This op-ed by Parkland Institute director Trevor Harrison appeared in the Lethbridge Herald on May 1, 2019.
The dominant narrative since Alberta’s election is that the New Democrats lost because their campaign was based on fear. There is undoubtedly some truth in this.
But the basis of the United Conservative Party’s victory should not be left unexamined. Some might think that its central theme was “hope.” And, again, hope was part of it.
But the UCP’s central theme throughout the campaign was not an uplifting Obama-like call to one’s better angels, but rather a Trump-like encouragement to populist anger. Jason Kenney re-emphasized and embellished this anger in his speech on election night.
Far from a victory speech, Kenney’s speech had an Old Testament quality; a stern tone of anger and vengeance to be visited upon Alberta’s enemies. Kenney quickly worked his supporters into a near frenzy with repeated promises to go after such, environmental organizations first among them. Many observers, this scribe included, found Kenney’s comments that night singling out these organizations for retribution, and the angry response of his followers, frightening, and frankly far too close to extremist parallels elsewhere, both recent and past.
Alberta has a long and sordid history of going after various groups – what former Premier Ralph Klein never failed to term “special interests,” among them (besides environmentalists), social activists, unionists, and academics. Defining the enemies without – e.g., Quebec, B.C., or Ottawa – is often matched with efforts to seek out the enemies within. Primed with dollops of conspiracy-laced Kool-Aid, Kenney’s supporters drank even more deeply on election night of the anger served up by Kenney.
Anger is not, in itself, a necessarily bad thing. There are many things we should be angry about: child poverty, pointless wars and – yes -global warming.
The anger and fear felt by thousands of unemployed Albertans or by others whose wages have been constrained is understandable. But one should always be certain – factually accurate – in who or what should be the cause of anger and measured in one’s response so that the problem is not made worse.
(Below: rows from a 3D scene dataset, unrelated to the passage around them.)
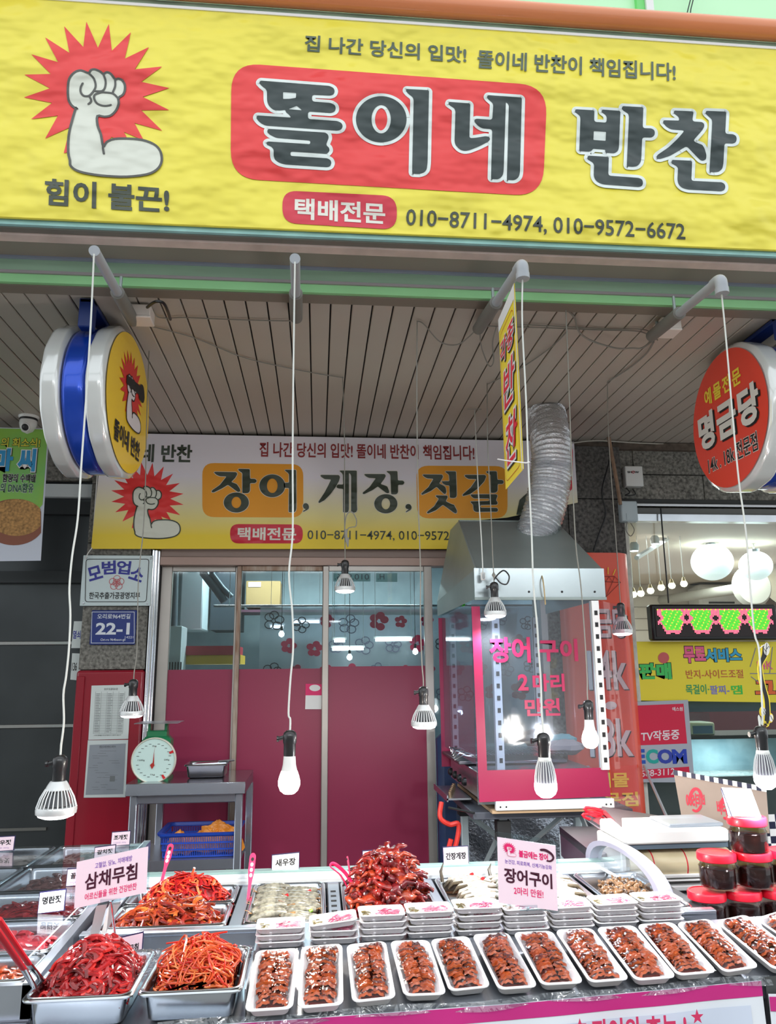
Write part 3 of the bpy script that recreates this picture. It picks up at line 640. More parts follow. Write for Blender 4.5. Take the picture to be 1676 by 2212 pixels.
RS = round_sign('round_lightbox_sign', 'round orange-red jeweller lightbox sign with white lettering beside the granite beam', 1.80, -1, 3.05, 2.64, .33, .10, .10, math.radians(0), _rf, draw_right)
# blue steel brackets that carry the round signs
def bracket(nm, label, x, ys, zs, w=.06):
    zl = zs if isinstance(zs, list) else [zs]*len(ys); zs = zl[0]
    b = MB(); mm = mat('blue_bracket_paint', (16, 44, 110), .4)
    for (y0, y1), q in zip(ys, zl): b.bb((x-w/2, y0, q[0]), (x+w/2, y1, q[1]), mm, ch=.004)
    b.bb((x-w/2, ys[0][0], zs[1]-.02), (x+w/2, ys[-1][1], zs[1]), mm, ch=.003)
    return b.build(nm, label=label, cat='bracket', bevel=.002)
bracket('sign_bracket', 'dark blue steel bracket holding the yellow fist lightbox sign', -.915, [(2.83, 2.88), (3.25, 3.32)], [(2.88, 3.0), (2.955, 3.0)], .055)
bracket('sign_bracket', 'dark blue steel bracket above the orange-red jeweller sign', 1.93, [(2.76, 2.81), (3.24, 3.30)], [(2.90, 3.0), (2.965, 3.0)], .07)
# ======================= narrow vertical banner on the pipe =======================
vp_near = Vector((.668, 2.20)); 
pf = PZ(1072, 700, 2.78); vb0 = Vector((P(1139, 1010, 2.2).x-.004, 2.235)); 
zb1 = P(1139, 1010, 2.2).z
# far bottom corner lies on the same vertical edge as the far top corner
yfar = 2.50; xfar = P(1093, 1078, yfar).x; zb2 = P(1093, 1078, yfar).z
Uv = Vector((vb0.x-xfar, vb0.y-yfar, 0)); VP = Plane((xfar, yfar, 0), Uv, (0, 0, 1)); wv = Uv.length
vb = thing('vertical_banner', 'narrow yellow vertical banner with red lettering hanging from a pipe', 'banner', (xfar, yfar, zb1))
vz0, vz1 = zb1+.005, P(1110, 600, 2.2).z
MB().prism([(0, vz0), (wv, vz0), (wv, vz1), (0, vz1)], VP, -.002, 0, mat('vertical_banner_yellow', (252, 226, 60), .35)).build('sheet', vb, smooth=False)
MB().flat([[(0, vz1-.05), (wv, vz1-.05), (wv, vz1), (0, vz1)]], VP, .001, g['white']).build('hem', vb, smooth=False)
MB().flat([[(wv-.012, vz0), (wv, vz0), (wv, vz1), (wv-.012, vz1)]], VP, .0012, g['white']).build('hem', vb, smooth=False)
MB().stroke(rounded([(.018, vz0+.02), (wv-.03, vz0+.02), (wv-.03, vz1-.07), (.018, vz1-.07)], .03), .0022, VP, .0015, mat('thin_red_line', (190, 60, 30), .5), closed=True).build('line_print', vb, smooth=False)
H = vz1-vz0; vr = mat('vertical_banner_red', (232, 40, 66), .4); vw = mat('vertical_banner_white', (240, 240, 236), .4)
def vtext(s, u0, u1, a, b):
    lettering(vb, s, VP, None, vr, .004, quad=((u0*wv, vz0+H*a), (u1*wv, vz0+H*a), (u0*wv, vz0+H*b)), px=False, bold=.012, outline=.06, om=vw, shadow=(.005, -.006, g['ink']), slant=.2)
vtext('각', .08, .47, .70, .83); vtext('종', .50, .90, .70, .83)
vtext('반', .18, .86, .42, .65); vtext('찬', .18, .86, .10, .35)
MB().tube([P(1075, 992, 2.3), P(1100, 996, 2.2), P(1136, 1000, 2.18), P(1144, 998, 2.2)], .002, 5, g['white']).build('tie', vb)
# ======================= green banner and small plates on the shutter side =======================
YG = 4.3; PG = Plane((0, YG, 0))
gb = thing('green_banner', 'green and white banner with blue lettering and a grain dish by the camera', 'banner', tuple(P(40, 1215, YG)))
gp = [PG.px(*p) for p in ((-60, 922), (106, 926), (88, 1211), (-60, 1213))]
MB().prism(gp, PG, -.003, 0, mat('green_banner_white', (206, 212, 226), .5)).build('sheet', gb, smooth=False)
MB().flat([[PG.px(*p) for p in ((-60, 924), (104, 928), (92, 1090), (60, 1130), (-60, 1150))]], PG, .001, mat('green_banner_green', (150, 196, 60), .5, var=.25, vscale=3, col2=(120, 190, 110))).build('green_field_print', gb, smooth=False)
MB().flat([[PG.px(*p) for p in ell(30, 1128, 66, 50, 40) if p[0] < 91]], PG, .002, mat('dish_rim', (140, 84, 64), .6)).build('dish_print', gb, smooth=False)
MB().flat([[PG.px(*p) for p in ell(36, 1118, 58, 40, 40) if p[0] < 90]], PG, .003, mat('grain_print', (186, 140, 84), .7, var=.5, vscale=70)).build('grain_print', gb, smooth=False)
lettering(gb, '의 희소식!', PG, (2, 966, 88, 947), mat('lime_yellow', (222, 214, 70), .5), .003, bold=.02, outline=.06, om=g['ink'])
lettering(gb, '마 씨', PG, (-14, 1018, 80, 970), mat('sky_blue', (50, 150, 204), .5), .005, bold=.05, outline=.09, om=g['white'], shadow=(.004, -.004, g['ink']))
lettering(gb, '함량의 수백배', PG, (5, 1042, 78, 1024), g['ink'], .003, bold=.03, outline=.06, om=g['white'])
lettering(gb, '의 DNA함유', PG, (0, 1064, 74, 1044), mat('dark_green', (40, 92, 60), .5), .003, bold=.03, outline=.06, om=g['white'])
# award plate and house number plate on the granite pillar
YPp = 4.54; PP = Plane((0, YPp, 0))
aw = thing('award_plate', 'white metal plate with blue lettering and a red flower emblem on granite pillar', 'plate', tuple(P(250, 1310, YPp)))
a, b_ = PP.px(172, 1309), PP.px(331, 1200)
MB().bb((a[0], YPp-.004, a[1]), (b_[0], YPp+.006, b_[1]), mat('pale_enamel', (206, 222, 224), .25, coat=.4), ch=.003).build('plate', aw)
pl = Plane((0, YPp-.004, 0))
MB().stroke(ppx(pl, rounded([(184, 1300), (316, 1300), (322, 1208), (186, 1208)], 6)), .004, pl, .001, g['ink'], closed=True).build('border_print', aw, smooth=False)
blu = mat('enamel_blue', (40, 44, 150), .4); redp = mat('enamel_red', (200, 60, 70), .4)
for ch, (x, y, r_) in zip('모범업소', ((205, 1238, .3), (235, 1226, .08), (267, 1226, -.08), (296, 1240, -.32))):
    u, v = pl.px(x, y); h = .040; c_, s_ = math.cos(r_), math.sin(r_); q = lambda du, dv: (u+du*c_-dv*s_, v+du*s_+dv*c_)
    lettering(aw, ch, pl, None, blu, .0015, quad=(q(-h, -h), q(h, -h), q(-h, h)), px=False, bold=.03)
lettering(aw, '한국추출가공광명지부', pl, (192, 1294, 303, 1279), g['ink'], .0015, bold=.02)
b = MB(); u, v = pl.px(252, 1259)
for i in range(5):
    an = math.pi/2+i*2*math.pi/5; b.stroke(ell(u+.024*math.cos(an), v+.024*math.sin(an), .019, .019, 18), .0028, pl, .0015, redp, closed=True)
b.stroke(ell(u, v, .021, .021, 20), .0025, pl, .002, redp, closed=True); b.stroke(ell(u, v, .015, .015, 20), .0018, pl, .002, redp, closed=True)
b.stroke([(u, v-.012), (u, v+.012)], .002, pl, .002, redp); b.stroke([(u-.008, v-.008), (u-.005, v+.006), (u, v), (u+.005, v+.006), (u+.008, v-.008)], .0018, pl, .002, redp)
b.build('flower_print', aw, smooth=False)
for x, y in ((180, 1303), (318, 1303), (186, 1205), (326, 1206)): 
    u, v = pl.px(x, y); MB().lathe([(0, .003), (.006, .0015), (.007, -.001)], 12, (u, YPp-.005, v), g['steel'], Matrix.Rotation(math.pi/2, 3, 'X')).build('bolt', aw)
hn = thing('house_number_plate', 'small dark blue street number plate reading 22-1 on granite pillar', 'plate', tuple(P(245, 1392, YPp)))
a, b_ = PP.px(193, 1393), PP.px(296, 1318)
MB().bb((a[0], YPp-.004, a[1]), (b_[0], YPp+.006, b_[1]), mat('navy_enamel', (32, 52, 128), .25, coat=.4), ch=.004).build('plate', hn)
ww = mat('enamel_white', (222, 228, 236), .4)
MB().stroke(ppx(pl, [(197, 1389), (290, 1389), (290, 1322), (199, 1322)]), .0028, pl, .001, ww, closed=True).build('border_print', hn, smooth=False)
lettering(hn, '22-1', pl, (206, 1371, 281, 1345), ww, .0015, bold=.03)
lettering(hn, '오리로964번길', pl, (210, 1337, 282, 1326), ww, .0015, bold=.012)
lettering(hn, 'Ori-ro 964beon-gil', pl, (217, 1386, 271, 1379), ww, .0015, bold=.005)
lettering(hn, '14221', pl, (270, 1379, 288, 1374), ww, .0015)
# two paper notices on the red cladding
pn = Plane((0, 4.538, 0))
def paper(name, label, quadpx, m, lines, title=None):
    t = thing(name, label, 'notice', tuple(P(*quadpx[0], 4.538)))
    q = ppx(pn, quadpx); MB().prism(q, pn, .001, .002, m).build('sheet', t, smooth=False)
    return t
pap = mat('laminated_paper', (216, 224, 222), .35); pgr = mat('grey_copy_paper', (150, 156, 164), .5); tink = mat('faint_ink', (120, 124, 126), .6)
n1 = paper('paper_notice', 'laminated price table notice, upper of two on the red cladding', [(191, 1598), (277, 1596), (284, 1479), (198, 1481)], pap, 0)
b = MB()
for i in range(27): 
    y = 1492+i*3.55; 
    if i > 1: b.stroke(ppx(pn, [(207-i*.22, y), (270-i*.22, y)]), .0012, pn, .003, tink)
for k in range(6): b.stroke(ppx(pn, [(207+k*12.6, 1494), (202+k*12.6, 1584)]), .001, pn, .003, tink)
b.build('table_print', n1, smooth=False)
b = MB()
for i in range(24):
    for k in (0, 2, 4):
        x = 209+k*12.6-i*.2; y = 1499+i*3.55; b.stroke(ppx(pn, [(x, y), (x+6+random.random()*4, y)]), .0035, pn, .0032, tink)
text_into(b, '원산지 및 품목표시판', pn, (225, 1491, 255, 1486), .0035, g['ink']); text_into(b, '※ 위의 품목들은 표시된 원산지 외 사용하지 않습니다', pn, (203, 1590, 262, 1586), .0035, g['ink'])
b.build('lettering', n1, smooth=False)
n2 = paper('paper_notice', 'official document on white paper, lower of two on the red cladding', [(181, 1723), (271, 1722), (277, 1598), (190, 1599)], pap, 0)
MB().flat([ppx(pn, [(185, 1717), (266, 1715), (272, 1606), (194, 1609)])], pn, .003, pgr).build('grey_copy_print', n2, smooth=False)
b = MB(); text_into(b, '영업신고사항 변경신고 확인서', pn, (215, 1616, 250, 1610), .0035, g['ink'])
for i in range(17):
    y = 1622+i*5.2; x = 194-i*.35
    for k in range(random.choice((1, 2, 3))):
        a = x+random.random()*50; b.stroke(ppx(pn, [(a, y), (a+8+random.random()*14, y)]), .0016, pn, .0035, tink)
b.flat([ppx(pn, [(237, 1688), (248, 1688), (249, 1676), (238, 1676)])], pn, .0036, tink)
b.build('lettering', n2, smooth=False)
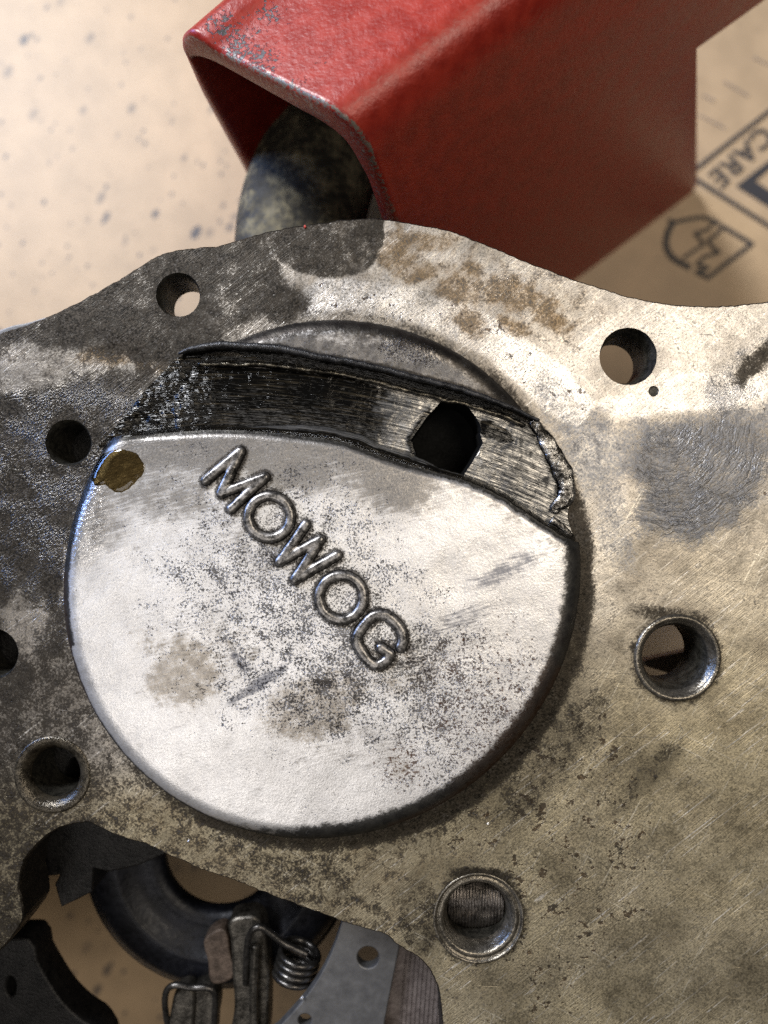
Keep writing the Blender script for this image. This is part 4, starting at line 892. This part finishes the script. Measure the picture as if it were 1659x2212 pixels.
pl = np.array([z7(*p) for p in [(845, 1000), (905, 985), (925, 1040), (915, 1120), (900, 1240), (830, 1240), (840, 1080)]]); V, Fc = slab(catmull(pl, 6, True), -310, -265, 12); mesh('lever_arm', V, Fc, LEVER, lv2)
# torsion spring
sp = empty('torsion_spring', W(645, 2085, -330), 'dark coiled torsion spring with hairpin arm in the gap under the plate', 'spring')
c0 = np.array(W(*z7(1300, 812), -240)); c1 = np.array(W(*z7(1268, 925), -240)); axv = c1 - c0; Lc = np.linalg.norm(axv); axv /= Lc
u = np.cross(axv, (0, 0, 1)); u /= np.linalg.norm(u); v = np.cross(axv, u); tr = 4.0; t = np.linspace(0, tr * 2 * np.pi, 140)
coil = c0 + np.outer(t / t[-1] * Lc, axv) + 47 * S * (np.cos(t)[:, None] * u + np.sin(t)[:, None] * v)
V, Fc = tube(coil, 8.0 * S, 10); mesh('coil', V, Fc, WIRE, sp)
hp = np.array([W(*z7(x, y), z) for x, y, z in [(1062, 960, -222), (1064, 880, -215), (1068, 790, -205), (1085, 735, -198), (1118, 712, -196), (1160, 733, -200), (1230, 785, -205), (1330, 832, -205)]])
V, Fc = tube(catmull(hp, 4 * S), 8.0 * S, 10); mesh('hairpin_arm', V, Fc, WIRE, sp)
# wire clip
wc = np.array([W(*z7(x, y), z) for x, y, z in [(735, 1240, -270), (722, 1130, -260), (712, 1040, -250), (722, 985, -245), (760, 964, -242), (830, 975, -242), (890, 974, -242), (925, 995, -245), (930, 1050, -250), (920, 1240, -270)]])
V, Fc = tube(catmull(wc, 4 * S), 8.0 * S, 10); tag(mesh('wire_clip', V, Fc, WIRE), 'bent dark wire clip over small lever at the bottom edge', 'wire clip')
# small debris
def crumb(name, px, py, z, r, mat, label, cat, group=None):
    P = rng.normal(size=(14, 3)); P /= np.linalg.norm(P, axis=1)[:, None]; P *= rng.uniform(.6, 1.1, (14, 1)) * r * S * np.array([1, 1, .6])
    import bmesh
    bm = bmesh.new(); [bm.verts.new(p) for p in P]; bmesh.ops.convex_hull(bm, input=bm.verts); me = bpy.data.meshes.new(name); bm.to_mesh(me); bm.free()
    me.materials.append(mat); o = link(bpy.data.objects.new(name, me)); o.location = W(px, py, z + r * .4); return tag(o, label, cat, group)
REDCHIP = mat_simple('red_paint_flake', (0.4, 0.03, 0.02), (0.55, 0.08, 0.06), 8, 0, .4, 1)
PALE = mat_simple('pale_metal_chip', (0.55, 0.53, 0.5), (0.75, 0.73, 0.7), 6, .6, .3, 1)
crumb('paint_flake', 659, 490, 0, 4.5, REDCHIP, 'tiny red paint flake on the plate top edge', 'paint flake')
crumb('metal_chip', 408, 1817, 0, 4, PALE, 'tiny pale metal chip between cover and opening', 'metal chip')
crumb('metal_chip', 653, 2156, -165, 6, PALE, 'pale metal chip on the inner edge of the grey ring segment', 'metal chip')
crumb('metal_chip', 1054, 1780, 0, 3.5, PALE, 'tiny bright chip on the plate below the cover', 'metal chip')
Much of Kenney’s campaign deliberately spread falsehoods regarding Alberta’s current financial difficulties and those of the oil sector in particular. Economists and others, from across the political spectrum, pointed out repeatedly these falsehoods. Equalization is not a theft of money from Alberta. The carbon tax is not a left-wing conspiracy. (It is, in fact, a policy endorsed by conservative economists and large oil companies.) And Alberta is not saddled with a crippling debt. (It has a debt-to-GDP level the envy of any other province in Canada and most national states).
On the issue of pipelines itself, the hold-up on their construction is not due to a cabal of environmental groups, whose funding is greatly dwarfed by that of oil companies. The idea that American environmental groups worked to lock in Canadian oil so that American oil companies would not face competition is loopy on the face of it.
The causes of a delay in getting pipelines built, which motivated many UCP supporters, are many: technical, jurisdictional, environmental and financial issues. There is also the Supreme Court-mandated need for broad consultation, especially with Indigenous peoples. For many Albertans, the process has seemed slow, too slow. But that’s how modern societies and economies function; indeed, it is how democracies work. Promises to make the trains run on time by merely snapping one’s fingers and cutting all regulations are the lifeblood of authoritarians and con men; see Donald Trump. And, in addition to being politically dangerous, such promises also too often miss the complexities of the real problem at hand.
Anger obscures the serious issues underlying Alberta’s recent elections, notably the province’s continued dependence on oil at a time when global forces – overproduction, slumping prices, and the growing prominence of other sources of energy – make that dependence even more problematic.
Both fear and anger, if unchecked, can have unintended and dangerous consequences. Having tied his promises so heavily to the winds of anger, will Kenney – and Alberta – now reap the whirlwind?